▶ **Objective**: Repeat exactly what appears from the opening line of the listing to the line with "from mathutils import", inclusive.

▶ **Provided data**:
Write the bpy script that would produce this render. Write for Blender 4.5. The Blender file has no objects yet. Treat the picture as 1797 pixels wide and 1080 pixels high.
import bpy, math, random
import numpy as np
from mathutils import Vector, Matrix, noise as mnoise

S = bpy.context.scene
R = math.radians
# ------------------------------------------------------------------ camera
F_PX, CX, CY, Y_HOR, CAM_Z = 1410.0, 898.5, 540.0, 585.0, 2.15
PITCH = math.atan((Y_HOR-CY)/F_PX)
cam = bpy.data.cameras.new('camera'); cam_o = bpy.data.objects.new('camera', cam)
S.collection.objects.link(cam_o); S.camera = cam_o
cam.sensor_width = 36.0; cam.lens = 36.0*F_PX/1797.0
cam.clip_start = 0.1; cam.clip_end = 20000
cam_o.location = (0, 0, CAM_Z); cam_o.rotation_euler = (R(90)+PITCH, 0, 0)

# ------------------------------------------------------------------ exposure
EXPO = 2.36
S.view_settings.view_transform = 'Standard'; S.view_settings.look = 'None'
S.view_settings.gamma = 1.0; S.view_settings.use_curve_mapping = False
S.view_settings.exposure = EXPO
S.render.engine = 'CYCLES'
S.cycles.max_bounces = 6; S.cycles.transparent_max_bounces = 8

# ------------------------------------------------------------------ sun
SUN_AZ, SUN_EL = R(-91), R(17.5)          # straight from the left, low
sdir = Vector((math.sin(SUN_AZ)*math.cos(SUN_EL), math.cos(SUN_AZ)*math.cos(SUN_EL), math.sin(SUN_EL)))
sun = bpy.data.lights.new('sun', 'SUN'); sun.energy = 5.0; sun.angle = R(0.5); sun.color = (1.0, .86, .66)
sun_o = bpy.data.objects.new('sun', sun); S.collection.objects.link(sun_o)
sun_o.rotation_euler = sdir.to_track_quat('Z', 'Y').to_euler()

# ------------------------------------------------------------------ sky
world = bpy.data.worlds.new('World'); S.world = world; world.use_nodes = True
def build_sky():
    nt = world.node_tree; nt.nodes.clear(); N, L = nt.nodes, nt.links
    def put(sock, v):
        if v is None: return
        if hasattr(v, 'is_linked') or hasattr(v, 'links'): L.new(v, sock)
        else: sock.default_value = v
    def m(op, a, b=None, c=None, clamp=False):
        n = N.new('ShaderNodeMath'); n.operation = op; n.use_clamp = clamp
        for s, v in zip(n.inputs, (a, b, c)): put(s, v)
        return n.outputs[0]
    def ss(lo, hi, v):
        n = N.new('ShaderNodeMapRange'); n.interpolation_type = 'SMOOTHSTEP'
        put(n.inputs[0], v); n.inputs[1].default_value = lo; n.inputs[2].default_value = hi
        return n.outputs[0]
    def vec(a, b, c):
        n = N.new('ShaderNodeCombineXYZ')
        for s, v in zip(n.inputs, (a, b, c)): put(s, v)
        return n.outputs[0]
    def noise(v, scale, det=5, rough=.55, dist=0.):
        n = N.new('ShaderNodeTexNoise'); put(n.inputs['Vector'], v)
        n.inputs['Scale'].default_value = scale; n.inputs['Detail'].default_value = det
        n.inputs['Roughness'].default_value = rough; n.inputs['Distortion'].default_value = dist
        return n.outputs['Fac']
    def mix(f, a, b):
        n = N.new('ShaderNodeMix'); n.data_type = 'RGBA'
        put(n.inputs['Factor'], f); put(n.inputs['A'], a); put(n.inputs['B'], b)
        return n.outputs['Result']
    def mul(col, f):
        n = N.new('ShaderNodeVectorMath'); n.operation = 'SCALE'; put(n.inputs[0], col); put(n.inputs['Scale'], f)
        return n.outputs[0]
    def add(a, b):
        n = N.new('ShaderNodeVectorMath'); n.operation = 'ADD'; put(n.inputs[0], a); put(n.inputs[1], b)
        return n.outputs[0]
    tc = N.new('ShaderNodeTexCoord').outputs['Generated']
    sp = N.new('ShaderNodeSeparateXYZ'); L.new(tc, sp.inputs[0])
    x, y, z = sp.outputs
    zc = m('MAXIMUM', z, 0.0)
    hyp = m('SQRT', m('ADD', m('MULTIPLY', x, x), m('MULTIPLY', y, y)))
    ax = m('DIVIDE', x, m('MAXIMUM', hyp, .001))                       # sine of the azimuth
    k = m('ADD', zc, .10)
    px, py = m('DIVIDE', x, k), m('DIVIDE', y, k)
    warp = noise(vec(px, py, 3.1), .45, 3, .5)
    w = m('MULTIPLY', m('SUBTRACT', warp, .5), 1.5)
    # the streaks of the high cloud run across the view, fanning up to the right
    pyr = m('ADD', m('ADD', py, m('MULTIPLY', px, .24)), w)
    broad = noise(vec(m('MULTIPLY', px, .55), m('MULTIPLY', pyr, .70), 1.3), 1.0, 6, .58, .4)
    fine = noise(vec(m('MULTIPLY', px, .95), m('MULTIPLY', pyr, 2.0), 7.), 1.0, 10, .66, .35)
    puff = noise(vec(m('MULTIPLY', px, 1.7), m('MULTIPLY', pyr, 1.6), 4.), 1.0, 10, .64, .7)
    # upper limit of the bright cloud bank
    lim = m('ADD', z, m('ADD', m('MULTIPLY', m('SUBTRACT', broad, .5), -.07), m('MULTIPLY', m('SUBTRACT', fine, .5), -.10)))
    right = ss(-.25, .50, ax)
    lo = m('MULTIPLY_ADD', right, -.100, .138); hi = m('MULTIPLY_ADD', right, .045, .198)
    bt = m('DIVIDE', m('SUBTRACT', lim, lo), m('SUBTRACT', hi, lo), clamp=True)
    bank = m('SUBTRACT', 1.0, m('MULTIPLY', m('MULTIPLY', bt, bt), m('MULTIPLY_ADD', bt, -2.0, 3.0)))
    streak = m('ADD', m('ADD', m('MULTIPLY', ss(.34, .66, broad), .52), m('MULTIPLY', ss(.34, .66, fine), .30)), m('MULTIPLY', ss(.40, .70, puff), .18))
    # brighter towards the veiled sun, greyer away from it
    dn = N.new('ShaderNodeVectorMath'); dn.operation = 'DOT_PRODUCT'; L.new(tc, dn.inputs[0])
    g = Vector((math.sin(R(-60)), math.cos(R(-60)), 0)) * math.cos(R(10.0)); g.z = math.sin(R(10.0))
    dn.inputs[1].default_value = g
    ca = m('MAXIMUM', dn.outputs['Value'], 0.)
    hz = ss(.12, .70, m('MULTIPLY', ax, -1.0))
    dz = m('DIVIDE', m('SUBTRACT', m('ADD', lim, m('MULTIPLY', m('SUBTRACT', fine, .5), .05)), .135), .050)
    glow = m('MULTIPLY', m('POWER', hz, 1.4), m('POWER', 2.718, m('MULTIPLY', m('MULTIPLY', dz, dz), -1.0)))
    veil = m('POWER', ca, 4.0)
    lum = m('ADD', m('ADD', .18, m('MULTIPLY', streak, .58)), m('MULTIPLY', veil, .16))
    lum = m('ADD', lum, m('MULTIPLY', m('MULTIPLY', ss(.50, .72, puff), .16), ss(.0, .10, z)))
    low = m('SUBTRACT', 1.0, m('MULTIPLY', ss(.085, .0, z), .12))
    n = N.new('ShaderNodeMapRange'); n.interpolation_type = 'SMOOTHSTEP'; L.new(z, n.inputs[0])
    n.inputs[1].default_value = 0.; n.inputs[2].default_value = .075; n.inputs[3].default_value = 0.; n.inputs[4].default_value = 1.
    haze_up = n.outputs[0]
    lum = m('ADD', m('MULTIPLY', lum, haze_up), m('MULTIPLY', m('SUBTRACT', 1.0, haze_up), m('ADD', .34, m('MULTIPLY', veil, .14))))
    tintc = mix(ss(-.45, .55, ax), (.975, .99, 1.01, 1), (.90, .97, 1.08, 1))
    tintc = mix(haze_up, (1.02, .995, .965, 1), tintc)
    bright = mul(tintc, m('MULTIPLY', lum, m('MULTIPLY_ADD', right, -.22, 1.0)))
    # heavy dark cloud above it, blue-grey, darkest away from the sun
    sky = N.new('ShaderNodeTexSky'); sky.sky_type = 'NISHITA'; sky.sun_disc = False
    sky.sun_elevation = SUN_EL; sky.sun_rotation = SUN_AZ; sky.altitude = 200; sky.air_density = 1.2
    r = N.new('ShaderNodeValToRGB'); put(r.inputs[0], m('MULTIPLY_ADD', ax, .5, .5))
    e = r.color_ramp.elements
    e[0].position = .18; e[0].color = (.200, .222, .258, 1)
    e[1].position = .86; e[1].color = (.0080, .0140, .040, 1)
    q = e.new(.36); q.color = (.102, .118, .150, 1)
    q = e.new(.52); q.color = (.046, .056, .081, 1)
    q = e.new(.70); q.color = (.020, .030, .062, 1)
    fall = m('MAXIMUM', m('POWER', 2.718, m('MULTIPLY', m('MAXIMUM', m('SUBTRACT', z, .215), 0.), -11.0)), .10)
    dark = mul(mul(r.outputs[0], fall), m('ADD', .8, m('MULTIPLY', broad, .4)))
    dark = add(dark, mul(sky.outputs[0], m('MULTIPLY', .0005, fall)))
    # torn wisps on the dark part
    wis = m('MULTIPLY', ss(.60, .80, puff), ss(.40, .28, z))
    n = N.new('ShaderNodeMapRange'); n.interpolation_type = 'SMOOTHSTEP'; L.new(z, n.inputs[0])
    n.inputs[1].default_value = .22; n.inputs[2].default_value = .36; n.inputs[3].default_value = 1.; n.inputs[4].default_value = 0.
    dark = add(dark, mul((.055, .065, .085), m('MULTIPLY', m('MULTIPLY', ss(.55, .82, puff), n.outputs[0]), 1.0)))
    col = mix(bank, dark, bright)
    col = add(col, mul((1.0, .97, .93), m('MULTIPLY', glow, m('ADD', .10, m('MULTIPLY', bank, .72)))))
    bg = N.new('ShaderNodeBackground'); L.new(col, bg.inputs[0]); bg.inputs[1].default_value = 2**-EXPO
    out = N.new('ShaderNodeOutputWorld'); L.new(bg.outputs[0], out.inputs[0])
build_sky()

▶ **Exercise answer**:
Write the bpy script that would produce this render. Write for Blender 4.5. The Blender file has no objects yet. Treat the picture as 1797 pixels wide and 1080 pixels high.
import bpy, math, random
import numpy as np
from mathutils import Vector, Matrix, noise as mnoise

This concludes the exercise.